Slip a piece of adhesive lined shrink tubing, (fastenal 0710595 1/8 in, 0710598 3/16 in.) over one wire, twist up a neat splice with as small a bulge as you can, and solder it with good electronic solder. (63/37 eutectic resin core is best, 60/40 resin core is OK.) If you know someone into bone fide electronic repair, get a piece of solder there. A soldering gun will work, as will a small soldering pencil. Let it cool before you try to slide the heat shrink over it, or it'll stick where you don't want it. Heat shrink it in place. A little adhesive should ooze out each end of the tube. Do this with each broken wire.

When you put the trigger back in, pay close attention to lead dress of the harness.
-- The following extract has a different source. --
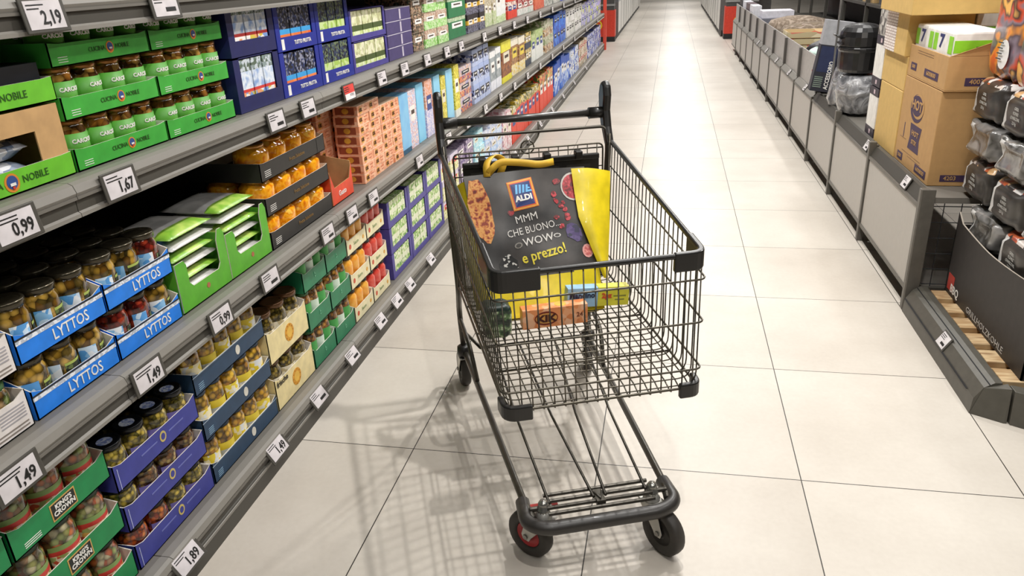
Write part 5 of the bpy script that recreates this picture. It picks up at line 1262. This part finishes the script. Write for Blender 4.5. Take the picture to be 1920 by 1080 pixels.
PZ = spots(['6a2016', 'b0502c', 'd08a48', 'e0a45c', 'c87c3c', '8a3420'], 55, .5, smooth=True)
bprint(ring(-.172, .345, .034, .105, 22, .12, .07, 3), PZ, 'pizza_print', .002)
LR = .15
LOF = .026
bprint(sq(-.038, .355 + LOF, .082, .094, LR), mat('e07a28', .4), 'logo_border', .003); bprint(sq(-.038, .355 + LOF, .076, .088, LR), mat('e8b63c', .4), 'logo_border', .0034)
bprint(sq(-.038, .355 + LOF, .070, .082, LR), mat('d8582c', .4), 'logo_border', .0038); bprint(sq(-.038, .355 + LOF, .062, .074, LR), mat('22306e', .4), 'logo_field', .0042)
LBm = mat('6ab4e8', .4)
def rt(ps):
    return [(-.038 + (x + .038) * math.cos(LR) - (y_ - .355) * math.sin(LR), .355 + LOF + (x + .038) * math.sin(LR) + (y_ - .355) * math.cos(LR)) for x, y_ in ps]
for k in range(4):
    x = -.060 + k * .011; c0 = Vector((x, .358)); 
    bprint(rt([(x - .001, .358), (x + .006, .358), (x + .013, .387 - k * .002), (x + .006, .388 - k * .002)]), LBm, 'logo_stroke', .0048)
bprint(rt([(-.024, .358), (-.006, .358), (-.008, .364), (-.022, .364)]), LBm, 'logo_stroke', .0048); bprint(rt([(-.022, .368), (-.010, .368), (-.012, .373), (-.020, .373)]), LBm, 'logo_stroke', .0048)
btext('ALDI', .024, -.036, .342 + LOF, WHITE, .0012, LR, 1.05, .005)
CHK = mat('d8d4ce', .6)
btext('MMM', .033, -.035, .305, CHK, 0, .16, .95); btext('CHE BUONO...', .032, -.016, .270, CHK, 0, .15, .82); btext('WOW', .034, -.006, .234, CHK, .0003, .14, 1.0)
btext('e prezzo!', .046, .006, .190, mat('e6d43c', .5), .0008, .16, .82)
bprint(ring(.055, .243, .012, .007, 8), CHK, 'heart_mark'); bprint(ring(.055, .243, .008, .004, 8), mat('3a3632', .5), 'heart_core', .0026)
bprint(ring(-.07, .222, .013, .009, 9, .3), mat('8a867e', .5), 'heart_mark'); bprint(ring(-.07, .222, .009, .006, 9, .3), mat('3a3632', .5), 'heart_core', .0026)
RD = spots(['a02028', '6a1418', 'c04048'], 120, .3)
bprint(ring(.128, .395, .040, .046, 22), mat('c8c0b8', .5), 'bowl_print', .002); bprint(ring(.128, .395, .035, .040, 22), RD, 'berry_print', .0026)
for i, (u, v, r_) in enumerate(((.075, .415, .012), (.062, .375, .011), (.066, .352, .009), (.08, .335, .010), (.092, .322, .009), (.095, .298, .012), (.06, .300, .009), (.074, .270, .010), (.088, .345, .007), (-.082, .325, .011))):
    bprint(ring(u, v, r_, r_ * .8, 9, i, .2, i), RD, 'berry_print', .002)
bprint(ring(.145, .185, .018, .022, 12), mat('d89a94', .5), 'fig_print', .002); bprint(ring(.145, .185, .013, .016, 12), spots(['b85a58', 'd88a80'], 200), 'fig_core', .0026)
bprint(ring(.11, .245, .022, .03, 10, .4, .2, 5), spots(['4a3a6a', '33304a', '5a4a7a'], 90), 'plum_print', .0018)
bprint(ring(-.105, .15, .03, .05, 14, .1, .1, 8), spots(['141412', 'c8c6c0', '1c1c1a', '0e0e0e', '20201e', '181818', '121212', '1a1a18'], 150), 'speckle_print', .0018)
# yellow handle straps lying over the top
b = MB()
def strap(pts, wv, mt):
    P_ = rounded(pts, .03, 6); n = len(P_); vs_ = []
    for i, p in enumerate(P_):
        a = P_[max(i - 1, 0)]; c = P_[min(i + 1, n - 1)]; d = (c - a).normalized(); wv_ = Vector(wv)
        s_ = (wv_ - d * wv_.dot(d)).normalized() * .011
        nn = d.cross(s_).normalized() * .0012
        vs_ += [p - s_ - nn, p + s_ - nn, p + s_ + nn, p - s_ + nn]
    fs = []
    for i in range(n - 1):
        for k in range(4): fs.append((i * 4 + k, i * 4 + (k + 1) % 4, (i + 1) * 4 + (k + 1) % 4, (i + 1) * 4 + k))
    fs += [(3, 2, 1, 0), tuple((n - 1) * 4 + k for k in range(4))]
    return MB().add(vs_, fs, mt)
YS = mat('e8b93a', .5)
b1 = strap([(-.14, HB - .01, .012), (-.14, HB + .03, .02), (-.11, HB + .065, .0), (-.07, HB + .05, -.03), (-.09, HB + .01, -.045)], (.9, .1, .4), YS)
obj('handle_strap', b1, bag, smooth=True)
b1 = strap([(-.135, HB + .0, .018), (-.10, HB + .03, .03), (-.03, HB + .022, .028), (.03, HB + .012, .02), (.075, HB + .02, .016)], (0, .9, .5), YS)
obj('handle_strap', b1, bag, smooth=True)

def incart(name, x_, y_, z_, rz=0, rx=0):
    e = empty(name); e.matrix_world = cart.matrix_basis @ Matrix.Translation((x_, y_, z_)) @ Matrix.Rotation(rz, 4, 'Z') @ Matrix.Rotation(rx, 4, 'X'); return e
ZF = .507
kx = incart('snack_box', -.018, .402, ZF, .02)
OR = spots(['e8935a', 'efa878', 'f0b890', 'e08850'], 60, .4)
obj('carton', MB().box(-.10, .10, 0, .04, 0, .062, OR), kx, bevel=.0015)
disc_(kx, .036, (-.028, -.0006, .03), 'F', mat('7a2a1c', .5), 'emblem', .62, 20); disc_(kx, .033, (-.028, -.0012, .03), 'F', mat('e0a050', .5), 'emblem_core', .5, 20)
text(kx, 'KIK', .030, (-.028, -.002, .029), 'F', mat('4a1812', .5), .0015, sx=1.25); text(kx, '24', .02, (.075, -.001, .03), 'F', mat('7a4028', .5), .0003)
disc_(kx, .018, (.02, .022, .0627), Matrix.Identity(4), mat('e8c05a', .5), 'emblem'); 
tag(kx, 'orange snack box with dark red ribbon lying in the cart', 'box')
mn = incart('wafer_box', .124, .448, ZF + .028, .02, 0)
mn.matrix_world = mn.matrix_world @ Matrix.Rotation(.07, 4, 'Y')
obj('carton', MB().box(-.096, .0, 0, .035, 0, .062, mat('9cc8e8', .45)), mn, bevel=.001); obj('carton_end', MB().box(.0005, .100, 0, .035, 0, .062, mat('e0d83c', .45)), mn, bevel=.001, label='yellow right half')
text(mn, 'Mandino', .025, (-.05, -.0012, .038), 'F', mat('1e2a4a', .5), .0009, sx=.92); text(mn, '2pz', .022, (.028, -.0012, .034), 'F', mat('d84a2c', .5), .0009)
b = MB(); b.box(.05, .09, -.0008, 0, .030, .034, mat('8a8a3a', .5)); b.box(.055, .085, -.0008, 0, .018, .022, mat('8a8a3a', .5)); b.box(-.005, .098, -.0008, 0, .052, .058, mat('e8eef0', .5)); obj('small_print', b, mn)
tag(mn, 'pale blue and yellow wafer box behind the orange box in the cart', 'box')
b = MB(); rd = MB()
gsk = incart('green_pouch', -.198, .36, ZF)
gp_ = sack('body', .085, .07, .105, 31, spots(['1a2a20', '24382a', '5a7a4a', 'c8d4b0', '142018'], 45, .25, .5, smooth=True), mat('20302a', .4), .008)
gp_.parent = gsk; gp_.location = (0, .03, 0); gp_.rotation_euler = (0, 0, PI / 2)
tag(gsk, 'dark green glossy pouch standing in the left front of the cart load', 'pouch')
mn.location = mn.location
It should be the top bundle in the bunch that's tie-wrapped to the switchbox mounting plate. It needs to move freely with the trigger as the throttle moves, and it must not touch the flywheel. It ain't rocket science, just a bit of carefullness.
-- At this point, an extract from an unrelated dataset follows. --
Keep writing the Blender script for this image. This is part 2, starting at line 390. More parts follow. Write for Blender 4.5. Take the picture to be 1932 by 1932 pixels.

Put it all back together. It'll look just like mine, and likely run as well.

hope it helps
John
 

GITDNET

Cadet
Joined
Aug 9, 2008
Messages
12
Re: 84' 150 black max bogging out under load

Thanks John for your response...I've been calling around for the proper flywheel puller and the actual puller that is pictured in my seloc manual goes for 100.00 from a marine dealer. I might just take my boat down to the local shop and see if they would pull it off for half that. Now a question about the 2 cut wires, do you think that's the reason why I'm not getting spark?? Thanks, Tom:)
 

j_martin

Admiral
Joined
Sep 22, 2006
Messages
7,474
Re: 84' 150 black max bogging out under load

Thanks John for your response...I've been calling around for the proper flywheel puller and the actual puller that is pictured in my seloc manual goes for 100.00 from a marine dealer. I might just take my boat down to the local shop and see if they would pull it off for half that. Now a question about the 2 cut wires, do you think that's the reason why I'm not getting spark?? Thanks, Tom:)


Pullers go for about 30 - 50 bucks on eBay. The combination puller/lift rings use a coarse thread, and can be difficult to use if the flywheel is stuck bad. The fine thread versions are about 50 bucks, and are usually dimensioned so they won't do down over a nut, to keep you from crushing things by forgetting to remove the nut. (a common mistake with the Mercury genuine puller)

Odds are good, if the local shop is busy, they'll hand you the puller and tell you to pop it loose in the driveway yourself. Take along some wrenches.

If you have a 16 amp flywheel, you can usually get away with pulling it by 3 of the flex plate bolts. Just be sure you use good bolts and get enough threads. Don't go too deep with the pulling bolts or you'll fuddle up the trigger the rest of the way, but be sure you are through the flange.

Yes, cut trigger wires will kill spark, possibly on 2 cylinders for each cut.

The trigger actually has 3 coils in it. One fires 1 and 4, one fires 2 and 5, etc.